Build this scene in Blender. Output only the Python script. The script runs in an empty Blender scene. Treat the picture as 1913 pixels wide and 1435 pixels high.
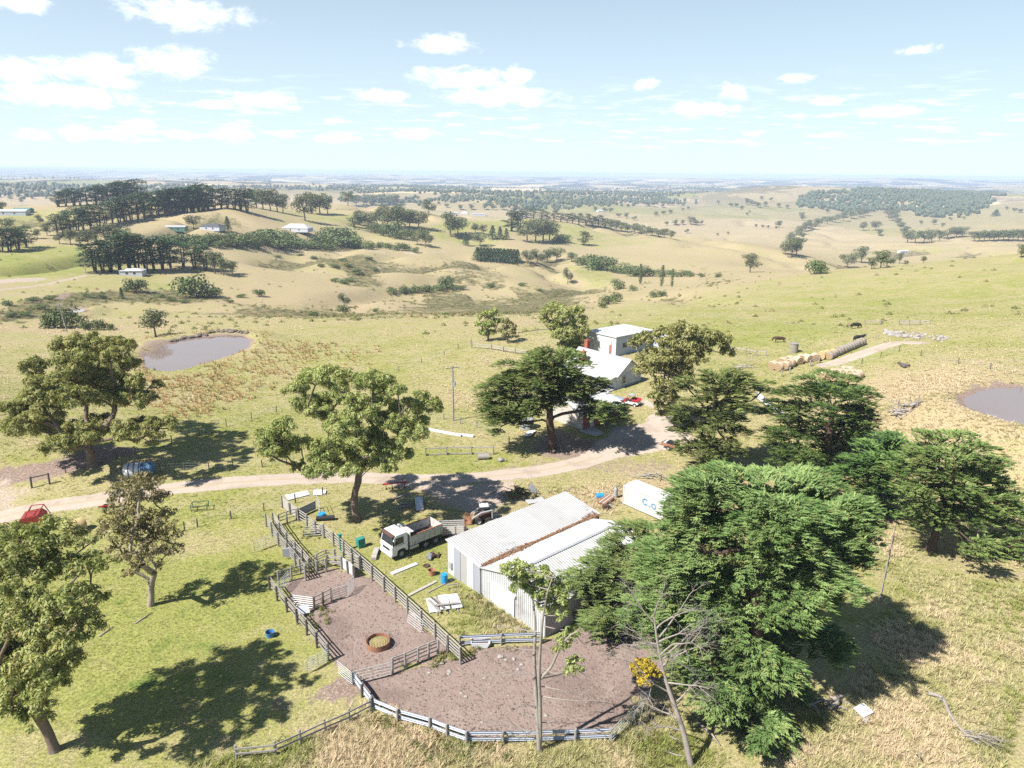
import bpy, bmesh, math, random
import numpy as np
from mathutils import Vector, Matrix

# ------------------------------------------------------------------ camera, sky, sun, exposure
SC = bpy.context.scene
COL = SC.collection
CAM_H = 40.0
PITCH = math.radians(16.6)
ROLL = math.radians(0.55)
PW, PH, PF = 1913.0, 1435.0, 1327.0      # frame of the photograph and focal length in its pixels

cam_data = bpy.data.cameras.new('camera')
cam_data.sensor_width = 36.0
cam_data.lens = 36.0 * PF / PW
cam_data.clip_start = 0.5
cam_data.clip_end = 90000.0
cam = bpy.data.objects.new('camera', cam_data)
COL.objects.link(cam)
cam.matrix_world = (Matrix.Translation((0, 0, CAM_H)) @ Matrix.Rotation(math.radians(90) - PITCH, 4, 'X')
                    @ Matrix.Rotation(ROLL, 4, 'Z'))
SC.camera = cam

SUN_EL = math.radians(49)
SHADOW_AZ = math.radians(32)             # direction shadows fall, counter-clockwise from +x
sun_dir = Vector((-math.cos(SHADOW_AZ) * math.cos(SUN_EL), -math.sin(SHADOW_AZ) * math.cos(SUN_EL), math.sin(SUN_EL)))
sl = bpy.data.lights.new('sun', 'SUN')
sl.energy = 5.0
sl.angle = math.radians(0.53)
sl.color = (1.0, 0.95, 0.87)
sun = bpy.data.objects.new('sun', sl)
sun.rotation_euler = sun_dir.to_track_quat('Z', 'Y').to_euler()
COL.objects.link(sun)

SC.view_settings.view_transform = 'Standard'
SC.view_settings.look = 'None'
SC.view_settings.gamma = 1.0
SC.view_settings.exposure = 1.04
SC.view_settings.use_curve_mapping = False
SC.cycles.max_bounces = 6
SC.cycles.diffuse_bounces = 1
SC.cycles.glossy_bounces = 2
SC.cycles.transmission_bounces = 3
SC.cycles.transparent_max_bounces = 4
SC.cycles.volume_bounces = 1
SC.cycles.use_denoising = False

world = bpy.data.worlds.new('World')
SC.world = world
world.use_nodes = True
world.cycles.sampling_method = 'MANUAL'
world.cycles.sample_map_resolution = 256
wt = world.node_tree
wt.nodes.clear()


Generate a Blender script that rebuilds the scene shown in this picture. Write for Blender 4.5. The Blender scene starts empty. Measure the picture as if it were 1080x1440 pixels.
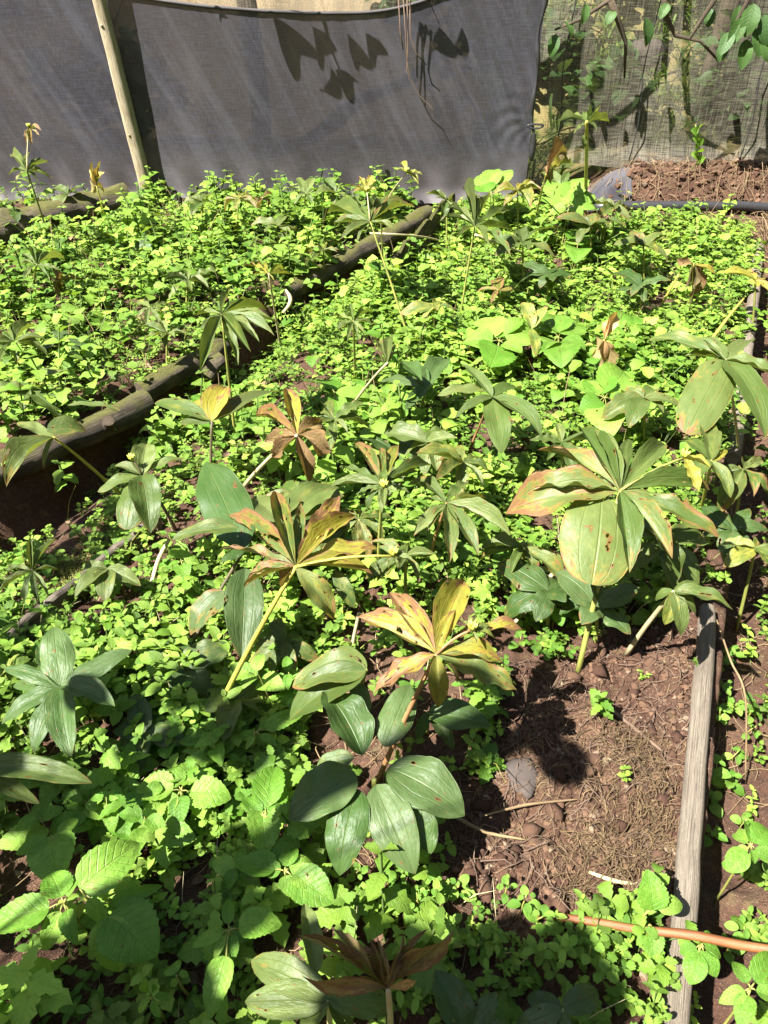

• THE REQUEST
Go through the data and gather every line that holds "pixels".

• TASK RESULT
Build this scene in Blender. Output only the Python script. The script runs in an empty Blender scene. Treat the picture as 1913 pixels wide and 1435 pixels high.
PW, PH, PF = 1913.0, 1435.0, 1327.0      # frame of the photograph and focal length in its pixels
Generate a Blender script that rebuilds the scene shown in this picture. Write for Blender 4.5. The Blender scene starts empty. Measure the picture as if it were 1080x1440 pixels.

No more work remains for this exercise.